Le lendemain matin, a peine dehors, nous nous faisons entraîner par la marée humaine qui se dirige vers la parade. Au bord de la route, surélevée sur un échafaudage, je peux observer la foule plutôt jeune, déguisée, et parfois composée d’enfants. Je distingue au loin les chars. Lorsqu’ils s’approchent, les colliers volent vers l’assemblée. Une fille perchée sur des épaules dévoile alors son torse aux lanceurs. Aux Etats-Unis, se dénuder est un tabou et Mardi Gras, tout autour du monde, est synonyme de dépassement des interdits propres à chaque culture.

Après la parade, un concert débute sous le chapiteau. Les chansons des années 70 nous acccompagnent tandis que nous nous allons de maison en maison. Les propriétaires ont organisé de petites fêtes. Ils sont d’autant plus heureux d’accueillir des inconnus chez-eux que ceux-ci sont couverts de colliers.

A dix-neuf heures, le concert terminé, la foule et les amis fatigués se dispersent jusqu’au mardi suivant, pour la parade finale, qui parachève ce Mardi Gras festif, et surtout pas passif, à Saint-Louis.

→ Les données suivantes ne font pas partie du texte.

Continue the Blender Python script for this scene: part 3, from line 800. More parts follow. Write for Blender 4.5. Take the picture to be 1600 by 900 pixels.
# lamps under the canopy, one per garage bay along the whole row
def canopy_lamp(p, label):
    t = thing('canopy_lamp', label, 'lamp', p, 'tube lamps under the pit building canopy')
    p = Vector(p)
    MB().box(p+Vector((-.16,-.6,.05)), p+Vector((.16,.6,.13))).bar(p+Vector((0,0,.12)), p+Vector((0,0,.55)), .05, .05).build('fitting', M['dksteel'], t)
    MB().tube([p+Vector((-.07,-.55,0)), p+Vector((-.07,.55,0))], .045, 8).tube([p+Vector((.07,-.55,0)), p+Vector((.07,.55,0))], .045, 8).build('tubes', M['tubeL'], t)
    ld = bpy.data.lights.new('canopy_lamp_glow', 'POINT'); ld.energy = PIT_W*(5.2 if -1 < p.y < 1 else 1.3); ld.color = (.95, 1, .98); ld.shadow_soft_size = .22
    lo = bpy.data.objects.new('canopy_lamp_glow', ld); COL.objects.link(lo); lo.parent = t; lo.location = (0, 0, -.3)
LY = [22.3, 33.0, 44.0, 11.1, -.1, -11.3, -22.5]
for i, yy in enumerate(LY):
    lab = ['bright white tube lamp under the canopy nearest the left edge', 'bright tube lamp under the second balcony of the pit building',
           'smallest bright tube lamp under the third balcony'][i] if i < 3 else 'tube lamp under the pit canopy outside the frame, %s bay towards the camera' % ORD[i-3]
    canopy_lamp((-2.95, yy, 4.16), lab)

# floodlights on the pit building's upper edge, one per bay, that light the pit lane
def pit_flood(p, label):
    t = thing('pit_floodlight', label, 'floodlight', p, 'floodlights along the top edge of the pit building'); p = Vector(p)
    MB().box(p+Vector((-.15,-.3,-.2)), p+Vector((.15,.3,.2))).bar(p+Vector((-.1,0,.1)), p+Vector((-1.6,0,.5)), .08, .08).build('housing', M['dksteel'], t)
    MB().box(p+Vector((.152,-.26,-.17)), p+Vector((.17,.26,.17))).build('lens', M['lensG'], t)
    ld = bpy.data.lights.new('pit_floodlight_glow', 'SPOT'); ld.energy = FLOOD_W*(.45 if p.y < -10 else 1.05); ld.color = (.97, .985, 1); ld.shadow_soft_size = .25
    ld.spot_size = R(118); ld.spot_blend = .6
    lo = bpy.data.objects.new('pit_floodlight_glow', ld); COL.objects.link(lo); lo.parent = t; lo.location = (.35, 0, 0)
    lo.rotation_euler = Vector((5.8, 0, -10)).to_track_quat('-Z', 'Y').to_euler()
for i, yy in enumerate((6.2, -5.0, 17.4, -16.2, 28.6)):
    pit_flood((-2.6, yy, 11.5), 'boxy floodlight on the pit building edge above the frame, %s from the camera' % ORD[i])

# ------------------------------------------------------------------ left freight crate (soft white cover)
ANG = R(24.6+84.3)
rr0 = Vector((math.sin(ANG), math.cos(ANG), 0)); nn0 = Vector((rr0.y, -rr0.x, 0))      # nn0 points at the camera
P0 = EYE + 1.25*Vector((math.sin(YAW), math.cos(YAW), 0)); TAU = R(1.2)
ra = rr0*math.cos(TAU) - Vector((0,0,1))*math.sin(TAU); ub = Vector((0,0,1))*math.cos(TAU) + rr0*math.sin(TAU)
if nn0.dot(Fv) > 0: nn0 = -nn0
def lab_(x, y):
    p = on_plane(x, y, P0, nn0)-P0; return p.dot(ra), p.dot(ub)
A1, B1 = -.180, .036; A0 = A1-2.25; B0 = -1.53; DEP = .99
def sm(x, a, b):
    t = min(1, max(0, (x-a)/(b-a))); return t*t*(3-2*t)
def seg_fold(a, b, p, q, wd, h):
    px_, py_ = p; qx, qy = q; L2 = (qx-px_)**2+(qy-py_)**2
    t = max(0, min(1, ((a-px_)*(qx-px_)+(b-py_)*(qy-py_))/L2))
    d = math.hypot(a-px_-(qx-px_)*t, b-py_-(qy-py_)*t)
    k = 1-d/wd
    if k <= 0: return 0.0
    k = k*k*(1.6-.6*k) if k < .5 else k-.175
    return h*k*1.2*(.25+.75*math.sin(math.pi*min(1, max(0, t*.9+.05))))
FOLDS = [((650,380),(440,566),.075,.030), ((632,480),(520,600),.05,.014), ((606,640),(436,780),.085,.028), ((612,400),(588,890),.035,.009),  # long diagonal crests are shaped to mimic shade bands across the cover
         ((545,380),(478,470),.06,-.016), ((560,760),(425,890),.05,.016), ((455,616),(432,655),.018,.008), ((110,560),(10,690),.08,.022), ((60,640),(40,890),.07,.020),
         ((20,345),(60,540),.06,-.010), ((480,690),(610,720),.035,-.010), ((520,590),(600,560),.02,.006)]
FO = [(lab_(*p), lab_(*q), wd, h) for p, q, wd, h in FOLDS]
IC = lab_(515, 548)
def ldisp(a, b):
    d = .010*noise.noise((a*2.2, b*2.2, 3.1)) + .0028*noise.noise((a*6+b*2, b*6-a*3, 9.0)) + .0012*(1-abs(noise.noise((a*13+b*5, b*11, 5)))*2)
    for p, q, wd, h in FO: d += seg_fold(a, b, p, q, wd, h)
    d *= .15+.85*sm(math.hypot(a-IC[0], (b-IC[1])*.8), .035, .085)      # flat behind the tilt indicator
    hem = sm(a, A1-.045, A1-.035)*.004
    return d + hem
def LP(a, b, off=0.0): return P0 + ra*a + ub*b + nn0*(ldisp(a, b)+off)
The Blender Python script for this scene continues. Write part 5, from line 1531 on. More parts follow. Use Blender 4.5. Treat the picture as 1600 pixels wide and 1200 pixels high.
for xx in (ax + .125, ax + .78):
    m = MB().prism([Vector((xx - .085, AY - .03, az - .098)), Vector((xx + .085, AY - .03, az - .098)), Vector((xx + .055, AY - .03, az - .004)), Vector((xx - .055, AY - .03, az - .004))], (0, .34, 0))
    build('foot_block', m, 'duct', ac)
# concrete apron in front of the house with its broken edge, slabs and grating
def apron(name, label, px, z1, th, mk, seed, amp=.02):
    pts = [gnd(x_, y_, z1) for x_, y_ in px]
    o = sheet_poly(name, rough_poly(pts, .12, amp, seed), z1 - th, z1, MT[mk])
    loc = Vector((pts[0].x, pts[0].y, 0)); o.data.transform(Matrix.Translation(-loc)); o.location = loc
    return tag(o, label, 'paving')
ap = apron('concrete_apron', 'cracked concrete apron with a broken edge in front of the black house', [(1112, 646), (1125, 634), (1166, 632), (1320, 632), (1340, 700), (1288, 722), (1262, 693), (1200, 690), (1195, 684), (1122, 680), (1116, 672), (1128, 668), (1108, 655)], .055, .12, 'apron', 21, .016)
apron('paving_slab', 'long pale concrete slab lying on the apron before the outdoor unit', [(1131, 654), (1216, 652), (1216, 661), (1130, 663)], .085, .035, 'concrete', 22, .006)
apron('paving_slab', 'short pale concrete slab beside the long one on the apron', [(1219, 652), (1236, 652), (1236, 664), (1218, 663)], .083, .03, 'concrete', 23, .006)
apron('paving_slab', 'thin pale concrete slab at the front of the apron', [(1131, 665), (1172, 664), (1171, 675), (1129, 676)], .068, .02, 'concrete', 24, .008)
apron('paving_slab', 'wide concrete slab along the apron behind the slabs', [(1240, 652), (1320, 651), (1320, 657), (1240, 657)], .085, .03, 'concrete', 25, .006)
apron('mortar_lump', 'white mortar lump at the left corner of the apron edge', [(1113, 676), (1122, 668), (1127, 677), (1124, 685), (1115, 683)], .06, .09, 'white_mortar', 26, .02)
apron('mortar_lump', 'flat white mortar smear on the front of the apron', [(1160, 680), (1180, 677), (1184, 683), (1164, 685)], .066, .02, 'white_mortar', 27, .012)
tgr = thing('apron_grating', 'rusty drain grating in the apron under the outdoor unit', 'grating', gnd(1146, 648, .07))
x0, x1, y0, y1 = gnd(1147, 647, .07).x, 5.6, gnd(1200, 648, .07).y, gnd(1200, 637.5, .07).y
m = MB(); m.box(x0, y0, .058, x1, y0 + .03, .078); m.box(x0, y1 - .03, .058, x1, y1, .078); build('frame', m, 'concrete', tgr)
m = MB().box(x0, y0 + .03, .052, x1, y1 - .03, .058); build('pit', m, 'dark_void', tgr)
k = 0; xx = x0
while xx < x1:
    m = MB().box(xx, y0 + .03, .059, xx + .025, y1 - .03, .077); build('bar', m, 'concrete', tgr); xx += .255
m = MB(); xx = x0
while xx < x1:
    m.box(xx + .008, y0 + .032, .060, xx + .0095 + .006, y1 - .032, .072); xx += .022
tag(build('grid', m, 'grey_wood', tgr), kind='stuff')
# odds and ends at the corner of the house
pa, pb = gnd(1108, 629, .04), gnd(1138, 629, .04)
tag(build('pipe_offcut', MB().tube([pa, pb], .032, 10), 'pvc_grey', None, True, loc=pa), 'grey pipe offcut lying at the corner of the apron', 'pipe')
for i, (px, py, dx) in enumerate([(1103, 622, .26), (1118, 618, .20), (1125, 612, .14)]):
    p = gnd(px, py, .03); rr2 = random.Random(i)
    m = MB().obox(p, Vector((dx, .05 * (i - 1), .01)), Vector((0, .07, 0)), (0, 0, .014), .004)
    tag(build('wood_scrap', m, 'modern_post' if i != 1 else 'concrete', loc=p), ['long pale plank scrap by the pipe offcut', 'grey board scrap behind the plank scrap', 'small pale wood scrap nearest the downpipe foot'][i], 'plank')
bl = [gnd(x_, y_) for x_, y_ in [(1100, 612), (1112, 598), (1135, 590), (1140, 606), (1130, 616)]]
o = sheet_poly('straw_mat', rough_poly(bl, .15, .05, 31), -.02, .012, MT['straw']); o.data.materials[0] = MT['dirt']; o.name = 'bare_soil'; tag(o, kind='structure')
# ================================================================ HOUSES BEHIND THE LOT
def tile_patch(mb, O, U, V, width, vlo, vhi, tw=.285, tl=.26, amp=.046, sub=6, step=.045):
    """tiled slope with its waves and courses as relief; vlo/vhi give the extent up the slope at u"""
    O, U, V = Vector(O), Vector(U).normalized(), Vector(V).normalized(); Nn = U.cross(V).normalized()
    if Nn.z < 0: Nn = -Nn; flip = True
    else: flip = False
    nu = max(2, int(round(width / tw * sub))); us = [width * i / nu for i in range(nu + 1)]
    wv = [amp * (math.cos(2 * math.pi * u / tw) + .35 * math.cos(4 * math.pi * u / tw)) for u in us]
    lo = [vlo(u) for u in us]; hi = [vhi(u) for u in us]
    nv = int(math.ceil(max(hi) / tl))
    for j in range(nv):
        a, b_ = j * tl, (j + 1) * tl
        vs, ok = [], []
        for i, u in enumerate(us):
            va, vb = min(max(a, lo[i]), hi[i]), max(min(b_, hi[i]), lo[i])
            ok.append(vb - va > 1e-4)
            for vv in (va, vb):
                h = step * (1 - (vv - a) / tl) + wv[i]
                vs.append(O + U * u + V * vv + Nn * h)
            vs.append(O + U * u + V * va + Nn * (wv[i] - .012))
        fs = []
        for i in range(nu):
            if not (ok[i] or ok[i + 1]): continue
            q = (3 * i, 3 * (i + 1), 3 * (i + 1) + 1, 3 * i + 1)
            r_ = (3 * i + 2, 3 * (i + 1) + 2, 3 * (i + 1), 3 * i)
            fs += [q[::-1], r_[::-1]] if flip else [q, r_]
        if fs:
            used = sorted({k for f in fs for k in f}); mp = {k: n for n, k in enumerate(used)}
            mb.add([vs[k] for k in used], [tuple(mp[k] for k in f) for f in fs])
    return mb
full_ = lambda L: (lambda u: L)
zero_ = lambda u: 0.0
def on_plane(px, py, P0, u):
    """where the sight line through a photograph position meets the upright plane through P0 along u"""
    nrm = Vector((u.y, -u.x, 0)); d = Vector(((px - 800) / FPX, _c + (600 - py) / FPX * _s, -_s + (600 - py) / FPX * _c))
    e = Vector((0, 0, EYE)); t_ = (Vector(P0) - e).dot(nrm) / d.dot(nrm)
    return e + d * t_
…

1. Bien que peu de gens connaissent la signification de ces deux mots, « Mardi gras » est inscrit partout dans la ville.

2. La veille de la grande parade, dans les bars et les pubs du quartier, la plupart des clients ont déjà revêtu les chapeaux et les colliers récoltés l’année passée.

3. Deux cents mille personnes se sont réunies pour la parade. La foule attend l’arrivée des chars.

4. Les colliers sont lancés du haut des chars à la foule par les « krewers », les personnes qui ont décoré les chars.

5.6. Parmi les spectateurs, certains se démarquent par l’imagination dont ils ont usé pour se déguiser.

7. L’après midi de la grande parade, les propriétaires des maisons du quartier ouvrent leurs portes aux gens, si bien que la fête se déroule aussi bien dehors qu’à l’intérieur.